これは僕の肌感覚とも共通している。緊急事態宣言に突入するたびに取材依頼が増えるし、著書の売れ行きやYoutube動画の伸びを見ていても、やはりステイホーム期間だからこそコーヒーを豆から挽いて丁寧に入れる、というニーズが顕著にあるのだと思う。

丁寧に豆から淹れたい、というニーズとともに、簡単に淹れたい、というニーズも先のICOのレポートからも読み取れる。タリーズさんも「TULLY'S COFFEE THE BARISTA’S ROAST」というドリップバッグをリリースする、と発表しているし、ドトールさんもECで豆販売をスタートしている。各社ステイホームマーケットを狙って動きを活発化させている。

ではスペシャルティマーケットはどうだろうか。日本のスペシャルティコーヒーの雄であるこの2社の動きに注目したいと思う。

このタイミングでボトル入りコーヒーを投入してきた2社の動きは興味深い。スペシャルティコーヒーの自家焙煎からスタートした両社は「拘り」のセグメントは抑えているので、「簡便さ」を求める顧客層を獲得する戦略なのだろうか。大手とコントラストのある戦略を取っているように見える。

コロナ禍は間違いなくコーヒーの消費のあり方を変えたと思う。簡便さを求めるニーズも高まった一方で、丁寧な暮らしのシンボルとしてコーヒーにハマる層も増えたように思える。よって、そのいずれかの層に刺さる戦略をとる方が良いのではと考えていた。
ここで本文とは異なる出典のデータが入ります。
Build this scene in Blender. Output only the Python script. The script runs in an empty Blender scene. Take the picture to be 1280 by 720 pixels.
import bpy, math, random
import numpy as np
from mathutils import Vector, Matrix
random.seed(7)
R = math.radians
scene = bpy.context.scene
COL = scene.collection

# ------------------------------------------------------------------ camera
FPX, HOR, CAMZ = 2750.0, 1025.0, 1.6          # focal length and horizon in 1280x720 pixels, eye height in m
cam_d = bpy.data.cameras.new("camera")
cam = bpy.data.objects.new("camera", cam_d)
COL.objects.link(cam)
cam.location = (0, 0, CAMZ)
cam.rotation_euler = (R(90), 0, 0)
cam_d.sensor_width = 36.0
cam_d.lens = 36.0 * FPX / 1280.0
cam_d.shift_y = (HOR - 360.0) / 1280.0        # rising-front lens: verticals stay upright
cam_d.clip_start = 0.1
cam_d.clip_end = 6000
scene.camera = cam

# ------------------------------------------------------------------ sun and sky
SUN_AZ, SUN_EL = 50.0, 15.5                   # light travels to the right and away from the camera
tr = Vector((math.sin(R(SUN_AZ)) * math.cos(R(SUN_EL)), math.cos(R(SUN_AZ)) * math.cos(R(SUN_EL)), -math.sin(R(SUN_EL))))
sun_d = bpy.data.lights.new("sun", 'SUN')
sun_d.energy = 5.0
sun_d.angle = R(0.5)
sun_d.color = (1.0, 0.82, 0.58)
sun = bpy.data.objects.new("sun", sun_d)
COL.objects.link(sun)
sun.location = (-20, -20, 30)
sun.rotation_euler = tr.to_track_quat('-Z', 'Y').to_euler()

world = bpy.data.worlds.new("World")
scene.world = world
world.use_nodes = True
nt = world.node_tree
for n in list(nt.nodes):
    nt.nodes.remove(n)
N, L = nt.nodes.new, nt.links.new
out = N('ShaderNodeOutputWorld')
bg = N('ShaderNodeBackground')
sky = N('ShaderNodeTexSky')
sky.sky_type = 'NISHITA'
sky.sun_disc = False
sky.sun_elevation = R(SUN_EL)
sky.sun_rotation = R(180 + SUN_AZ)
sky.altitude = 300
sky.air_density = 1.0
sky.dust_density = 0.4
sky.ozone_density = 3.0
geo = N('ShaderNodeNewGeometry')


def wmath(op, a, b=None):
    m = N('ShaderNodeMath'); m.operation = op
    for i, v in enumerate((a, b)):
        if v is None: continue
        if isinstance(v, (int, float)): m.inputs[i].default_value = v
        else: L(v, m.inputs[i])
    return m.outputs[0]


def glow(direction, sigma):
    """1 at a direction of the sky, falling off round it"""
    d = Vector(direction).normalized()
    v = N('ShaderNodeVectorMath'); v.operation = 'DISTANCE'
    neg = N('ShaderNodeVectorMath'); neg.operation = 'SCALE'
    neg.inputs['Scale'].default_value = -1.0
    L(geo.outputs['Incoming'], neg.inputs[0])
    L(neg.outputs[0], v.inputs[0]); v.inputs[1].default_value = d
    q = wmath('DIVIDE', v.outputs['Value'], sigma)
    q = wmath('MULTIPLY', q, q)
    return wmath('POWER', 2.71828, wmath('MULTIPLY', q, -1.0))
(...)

ただ世界津々浦々の経営者仲間のボヤキを聞いていると、幅広く流動的なコロナ禍のニーズに臨機応変に答えようとしている会社は上手くやっている印象がある。ただ、自己表現への強い拘りのある会社は逆に苦戦しているように思える。

ではその学びを受けて僕にできることは何か?それは簡便派であれ、拘り派であっても「心と体がホッと休まるコーヒーブレイクをプロデュースする」ことであり、そのためにコーヒーのある豊かな生活を多方面から提案し続けることだろう。しっかり芯は持ちつつ、臨機応変にコーヒーを編集して多くの方々に届けたい。